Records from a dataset
— start —

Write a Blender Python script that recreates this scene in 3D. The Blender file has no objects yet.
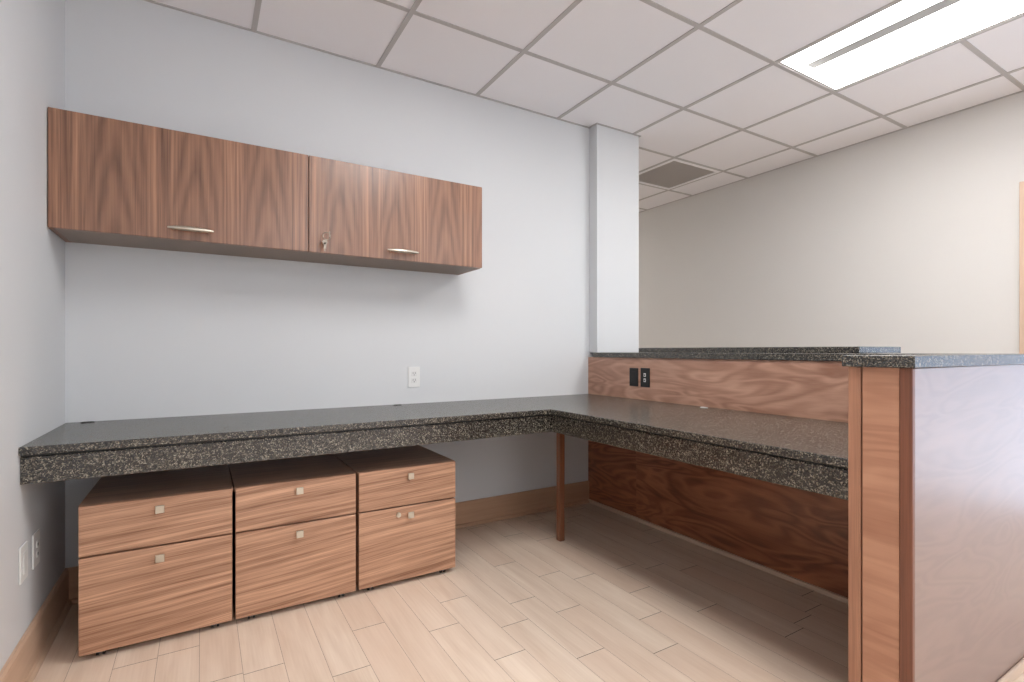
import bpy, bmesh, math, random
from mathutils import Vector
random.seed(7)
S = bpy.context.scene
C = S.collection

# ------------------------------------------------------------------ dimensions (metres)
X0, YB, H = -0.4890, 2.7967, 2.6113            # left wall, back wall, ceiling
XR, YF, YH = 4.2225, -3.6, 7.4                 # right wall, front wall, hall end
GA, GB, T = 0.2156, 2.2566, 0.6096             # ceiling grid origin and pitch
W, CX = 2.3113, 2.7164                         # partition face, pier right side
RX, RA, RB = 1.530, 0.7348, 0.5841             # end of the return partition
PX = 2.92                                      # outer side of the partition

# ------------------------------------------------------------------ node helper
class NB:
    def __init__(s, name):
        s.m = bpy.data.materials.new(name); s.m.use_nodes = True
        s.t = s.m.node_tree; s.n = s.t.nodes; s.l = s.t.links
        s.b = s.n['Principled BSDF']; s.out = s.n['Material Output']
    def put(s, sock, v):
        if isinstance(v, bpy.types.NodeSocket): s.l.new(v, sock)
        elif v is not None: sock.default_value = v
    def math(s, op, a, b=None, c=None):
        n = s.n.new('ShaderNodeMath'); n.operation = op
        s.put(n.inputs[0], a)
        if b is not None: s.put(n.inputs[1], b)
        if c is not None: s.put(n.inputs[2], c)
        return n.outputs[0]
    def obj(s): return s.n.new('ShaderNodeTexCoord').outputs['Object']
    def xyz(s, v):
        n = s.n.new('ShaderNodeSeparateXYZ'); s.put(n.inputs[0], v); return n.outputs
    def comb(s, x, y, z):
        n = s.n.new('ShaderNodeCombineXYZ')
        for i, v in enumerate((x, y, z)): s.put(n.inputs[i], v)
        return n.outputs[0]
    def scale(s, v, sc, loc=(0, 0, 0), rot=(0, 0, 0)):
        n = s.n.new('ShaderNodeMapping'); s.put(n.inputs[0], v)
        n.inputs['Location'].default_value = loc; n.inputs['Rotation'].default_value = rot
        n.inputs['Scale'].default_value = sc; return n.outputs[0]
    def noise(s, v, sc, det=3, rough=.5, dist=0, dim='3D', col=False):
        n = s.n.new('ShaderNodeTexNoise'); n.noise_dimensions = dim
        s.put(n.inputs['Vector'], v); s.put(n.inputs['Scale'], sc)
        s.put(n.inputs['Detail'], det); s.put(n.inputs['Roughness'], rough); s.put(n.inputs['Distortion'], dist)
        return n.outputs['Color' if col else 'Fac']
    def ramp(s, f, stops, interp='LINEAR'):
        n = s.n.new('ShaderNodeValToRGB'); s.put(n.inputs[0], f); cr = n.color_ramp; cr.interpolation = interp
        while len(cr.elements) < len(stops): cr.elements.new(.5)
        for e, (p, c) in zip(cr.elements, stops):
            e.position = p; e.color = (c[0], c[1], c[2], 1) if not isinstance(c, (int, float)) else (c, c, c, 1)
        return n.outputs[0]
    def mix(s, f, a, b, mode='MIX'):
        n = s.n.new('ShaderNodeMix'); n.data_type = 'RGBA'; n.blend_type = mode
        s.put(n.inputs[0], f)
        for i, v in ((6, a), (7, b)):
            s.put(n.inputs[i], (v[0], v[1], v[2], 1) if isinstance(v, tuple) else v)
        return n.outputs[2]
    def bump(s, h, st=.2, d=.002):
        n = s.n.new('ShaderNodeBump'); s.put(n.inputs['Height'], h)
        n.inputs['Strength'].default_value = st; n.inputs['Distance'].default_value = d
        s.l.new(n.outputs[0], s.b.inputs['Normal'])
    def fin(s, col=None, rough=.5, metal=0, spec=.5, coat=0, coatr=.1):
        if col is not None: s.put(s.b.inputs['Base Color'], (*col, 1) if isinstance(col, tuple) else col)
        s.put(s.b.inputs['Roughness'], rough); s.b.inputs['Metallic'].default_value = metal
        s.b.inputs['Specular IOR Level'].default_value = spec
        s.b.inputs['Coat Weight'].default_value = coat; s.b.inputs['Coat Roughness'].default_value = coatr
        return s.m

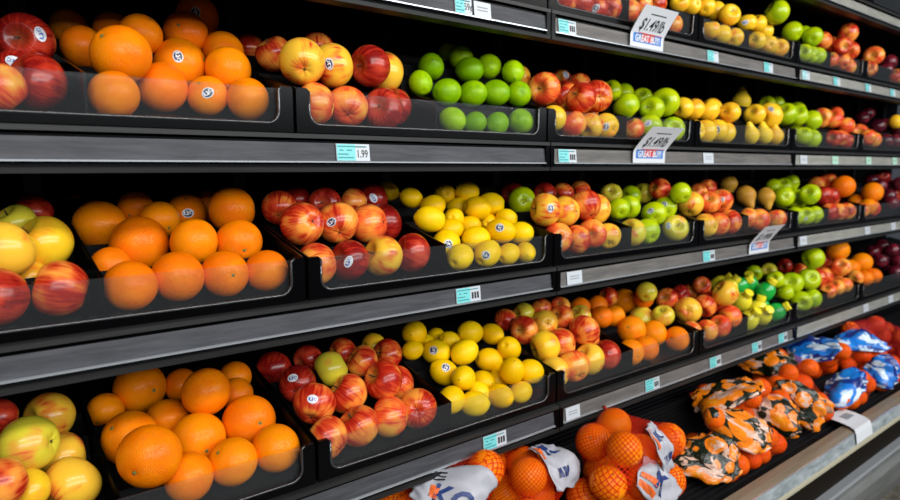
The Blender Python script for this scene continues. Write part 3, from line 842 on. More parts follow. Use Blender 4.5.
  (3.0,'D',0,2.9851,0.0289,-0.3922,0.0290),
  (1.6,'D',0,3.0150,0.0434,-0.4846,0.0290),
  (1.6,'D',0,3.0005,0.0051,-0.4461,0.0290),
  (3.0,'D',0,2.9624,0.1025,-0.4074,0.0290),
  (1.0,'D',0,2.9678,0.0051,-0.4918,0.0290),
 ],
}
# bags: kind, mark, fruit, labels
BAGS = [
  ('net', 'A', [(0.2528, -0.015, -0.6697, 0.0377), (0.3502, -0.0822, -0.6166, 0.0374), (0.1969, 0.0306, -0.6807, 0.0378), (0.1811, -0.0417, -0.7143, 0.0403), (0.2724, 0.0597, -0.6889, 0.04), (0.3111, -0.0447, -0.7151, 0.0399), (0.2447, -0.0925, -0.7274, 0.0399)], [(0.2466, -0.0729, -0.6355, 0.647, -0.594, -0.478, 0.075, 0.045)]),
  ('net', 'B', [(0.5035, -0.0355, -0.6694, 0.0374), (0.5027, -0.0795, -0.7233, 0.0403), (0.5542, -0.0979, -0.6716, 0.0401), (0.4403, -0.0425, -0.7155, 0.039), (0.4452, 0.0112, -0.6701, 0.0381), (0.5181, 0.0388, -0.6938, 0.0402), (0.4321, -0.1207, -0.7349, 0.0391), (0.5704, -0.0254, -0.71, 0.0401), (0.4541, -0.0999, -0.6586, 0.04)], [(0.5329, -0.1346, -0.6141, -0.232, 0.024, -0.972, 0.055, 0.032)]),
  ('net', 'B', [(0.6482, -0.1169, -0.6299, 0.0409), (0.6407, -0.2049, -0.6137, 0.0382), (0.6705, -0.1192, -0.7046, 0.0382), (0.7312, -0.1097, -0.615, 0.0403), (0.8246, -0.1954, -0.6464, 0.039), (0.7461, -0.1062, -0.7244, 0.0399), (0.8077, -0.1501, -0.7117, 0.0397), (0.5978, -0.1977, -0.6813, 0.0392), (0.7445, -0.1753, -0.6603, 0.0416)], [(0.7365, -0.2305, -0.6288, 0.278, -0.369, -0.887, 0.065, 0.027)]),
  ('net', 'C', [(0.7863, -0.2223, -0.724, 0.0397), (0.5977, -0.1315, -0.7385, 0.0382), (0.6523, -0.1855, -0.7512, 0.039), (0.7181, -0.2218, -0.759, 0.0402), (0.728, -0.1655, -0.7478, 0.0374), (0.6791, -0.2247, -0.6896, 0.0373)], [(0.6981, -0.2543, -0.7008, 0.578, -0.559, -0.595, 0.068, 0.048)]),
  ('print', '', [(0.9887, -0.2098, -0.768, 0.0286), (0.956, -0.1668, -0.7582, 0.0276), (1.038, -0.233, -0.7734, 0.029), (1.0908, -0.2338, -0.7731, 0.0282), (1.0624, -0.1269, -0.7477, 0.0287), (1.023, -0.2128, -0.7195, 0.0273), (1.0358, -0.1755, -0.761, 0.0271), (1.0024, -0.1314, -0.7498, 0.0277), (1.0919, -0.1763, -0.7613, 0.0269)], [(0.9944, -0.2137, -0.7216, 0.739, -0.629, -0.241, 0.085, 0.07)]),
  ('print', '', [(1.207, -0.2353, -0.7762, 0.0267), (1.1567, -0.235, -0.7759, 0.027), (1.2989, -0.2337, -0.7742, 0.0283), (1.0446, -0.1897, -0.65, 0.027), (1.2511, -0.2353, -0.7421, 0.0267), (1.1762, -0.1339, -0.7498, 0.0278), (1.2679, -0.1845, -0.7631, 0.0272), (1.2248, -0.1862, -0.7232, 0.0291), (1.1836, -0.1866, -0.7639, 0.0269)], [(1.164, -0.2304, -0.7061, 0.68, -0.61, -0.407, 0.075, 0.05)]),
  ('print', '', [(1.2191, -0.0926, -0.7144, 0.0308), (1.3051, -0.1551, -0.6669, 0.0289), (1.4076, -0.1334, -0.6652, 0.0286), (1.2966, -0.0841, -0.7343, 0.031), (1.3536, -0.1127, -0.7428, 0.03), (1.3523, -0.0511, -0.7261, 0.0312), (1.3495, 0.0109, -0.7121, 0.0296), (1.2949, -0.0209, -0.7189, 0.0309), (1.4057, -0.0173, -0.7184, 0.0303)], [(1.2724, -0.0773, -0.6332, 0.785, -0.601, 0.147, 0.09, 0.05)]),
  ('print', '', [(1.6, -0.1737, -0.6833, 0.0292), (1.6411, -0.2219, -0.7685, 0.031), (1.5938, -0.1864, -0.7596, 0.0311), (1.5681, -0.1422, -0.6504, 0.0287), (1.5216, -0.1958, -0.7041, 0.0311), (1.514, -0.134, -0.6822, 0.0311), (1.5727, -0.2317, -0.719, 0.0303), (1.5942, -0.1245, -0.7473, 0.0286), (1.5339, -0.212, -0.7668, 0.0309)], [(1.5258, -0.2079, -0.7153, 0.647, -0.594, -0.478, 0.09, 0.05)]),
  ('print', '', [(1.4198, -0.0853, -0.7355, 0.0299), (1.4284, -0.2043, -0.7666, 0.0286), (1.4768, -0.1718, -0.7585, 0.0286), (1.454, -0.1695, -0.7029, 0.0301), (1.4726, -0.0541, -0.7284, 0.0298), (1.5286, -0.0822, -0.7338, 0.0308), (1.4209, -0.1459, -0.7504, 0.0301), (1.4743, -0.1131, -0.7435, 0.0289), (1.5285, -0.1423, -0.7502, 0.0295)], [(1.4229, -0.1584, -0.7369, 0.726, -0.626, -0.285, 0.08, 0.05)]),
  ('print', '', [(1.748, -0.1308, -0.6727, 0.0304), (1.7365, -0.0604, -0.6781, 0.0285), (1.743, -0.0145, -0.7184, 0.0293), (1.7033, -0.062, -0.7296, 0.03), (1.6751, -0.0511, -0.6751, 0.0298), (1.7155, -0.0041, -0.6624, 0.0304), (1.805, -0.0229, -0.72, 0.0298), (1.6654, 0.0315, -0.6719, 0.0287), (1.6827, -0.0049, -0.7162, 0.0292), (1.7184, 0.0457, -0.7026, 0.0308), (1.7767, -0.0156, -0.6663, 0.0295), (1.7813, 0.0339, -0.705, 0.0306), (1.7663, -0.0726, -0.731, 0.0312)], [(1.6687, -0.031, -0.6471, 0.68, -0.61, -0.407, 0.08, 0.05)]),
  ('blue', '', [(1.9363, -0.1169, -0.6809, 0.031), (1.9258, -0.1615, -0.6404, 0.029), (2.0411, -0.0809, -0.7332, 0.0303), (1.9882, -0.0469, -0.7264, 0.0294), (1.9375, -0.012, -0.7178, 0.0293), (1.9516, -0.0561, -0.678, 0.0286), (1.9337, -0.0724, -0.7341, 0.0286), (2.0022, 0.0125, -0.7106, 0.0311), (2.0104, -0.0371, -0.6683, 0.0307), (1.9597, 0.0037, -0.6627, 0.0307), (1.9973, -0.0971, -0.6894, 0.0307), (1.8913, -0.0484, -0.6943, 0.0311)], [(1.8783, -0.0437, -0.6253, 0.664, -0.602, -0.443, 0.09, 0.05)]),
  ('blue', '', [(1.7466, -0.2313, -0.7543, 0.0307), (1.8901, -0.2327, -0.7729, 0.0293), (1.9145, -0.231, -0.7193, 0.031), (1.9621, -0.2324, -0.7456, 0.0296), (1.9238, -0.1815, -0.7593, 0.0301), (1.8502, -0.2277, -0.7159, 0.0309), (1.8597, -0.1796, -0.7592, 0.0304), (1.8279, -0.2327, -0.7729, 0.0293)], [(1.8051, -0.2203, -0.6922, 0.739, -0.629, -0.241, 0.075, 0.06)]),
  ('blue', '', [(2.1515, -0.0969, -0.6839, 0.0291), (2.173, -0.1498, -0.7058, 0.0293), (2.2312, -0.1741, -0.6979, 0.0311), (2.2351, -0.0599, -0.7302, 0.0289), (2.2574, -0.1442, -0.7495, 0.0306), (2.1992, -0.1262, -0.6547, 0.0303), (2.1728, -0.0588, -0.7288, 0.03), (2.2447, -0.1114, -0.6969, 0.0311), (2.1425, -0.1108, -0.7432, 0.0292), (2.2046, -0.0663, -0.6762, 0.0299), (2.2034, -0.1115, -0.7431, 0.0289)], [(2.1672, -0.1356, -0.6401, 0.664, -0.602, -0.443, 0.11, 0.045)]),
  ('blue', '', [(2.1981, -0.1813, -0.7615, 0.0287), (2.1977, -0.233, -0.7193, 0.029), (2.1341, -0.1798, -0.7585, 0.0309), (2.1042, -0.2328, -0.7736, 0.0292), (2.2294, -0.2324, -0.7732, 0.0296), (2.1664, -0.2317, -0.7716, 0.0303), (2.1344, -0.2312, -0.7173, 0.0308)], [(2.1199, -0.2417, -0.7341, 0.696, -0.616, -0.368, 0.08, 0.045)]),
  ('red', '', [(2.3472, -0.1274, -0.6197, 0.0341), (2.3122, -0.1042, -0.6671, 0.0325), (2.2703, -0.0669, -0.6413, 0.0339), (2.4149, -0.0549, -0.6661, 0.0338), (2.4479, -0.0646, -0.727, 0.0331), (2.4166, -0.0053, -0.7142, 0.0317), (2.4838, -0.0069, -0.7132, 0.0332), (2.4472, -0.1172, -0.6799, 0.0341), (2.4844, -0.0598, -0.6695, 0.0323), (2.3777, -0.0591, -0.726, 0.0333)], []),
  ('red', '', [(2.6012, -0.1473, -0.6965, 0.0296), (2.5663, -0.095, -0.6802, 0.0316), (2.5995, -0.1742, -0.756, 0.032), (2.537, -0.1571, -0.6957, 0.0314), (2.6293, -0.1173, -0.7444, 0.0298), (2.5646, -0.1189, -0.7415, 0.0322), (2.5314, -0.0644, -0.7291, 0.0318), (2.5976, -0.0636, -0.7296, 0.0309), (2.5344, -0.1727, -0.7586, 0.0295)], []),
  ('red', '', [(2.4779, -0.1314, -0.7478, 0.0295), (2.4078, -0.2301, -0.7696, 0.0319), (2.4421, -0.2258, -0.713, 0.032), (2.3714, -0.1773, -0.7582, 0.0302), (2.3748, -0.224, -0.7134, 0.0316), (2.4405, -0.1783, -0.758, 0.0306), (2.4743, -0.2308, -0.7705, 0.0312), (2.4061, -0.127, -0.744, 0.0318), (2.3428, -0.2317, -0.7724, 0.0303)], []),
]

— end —

> [Your task]:
Leave the pictures out and reproduce exactly the lines from the top of the listing above through the line with "of the partition".

> [Correct response]:
Write a Blender Python script that recreates this scene in 3D. The Blender file has no objects yet.
import bpy, bmesh, math, random
from mathutils import Vector
random.seed(7)
S = bpy.context.scene
C = S.collection

# ------------------------------------------------------------------ dimensions (metres)
X0, YB, H = -0.4890, 2.7967, 2.6113            # left wall, back wall, ceiling
XR, YF, YH = 4.2225, -3.6, 7.4                 # right wall, front wall, hall end
GA, GB, T = 0.2156, 2.2566, 0.6096             # ceiling grid origin and pitch
W, CX = 2.3113, 2.7164                         # partition face, pier right side
RX, RA, RB = 1.530, 0.7348, 0.5841             # end of the return partition
PX = 2.92                                      # outer side of the partition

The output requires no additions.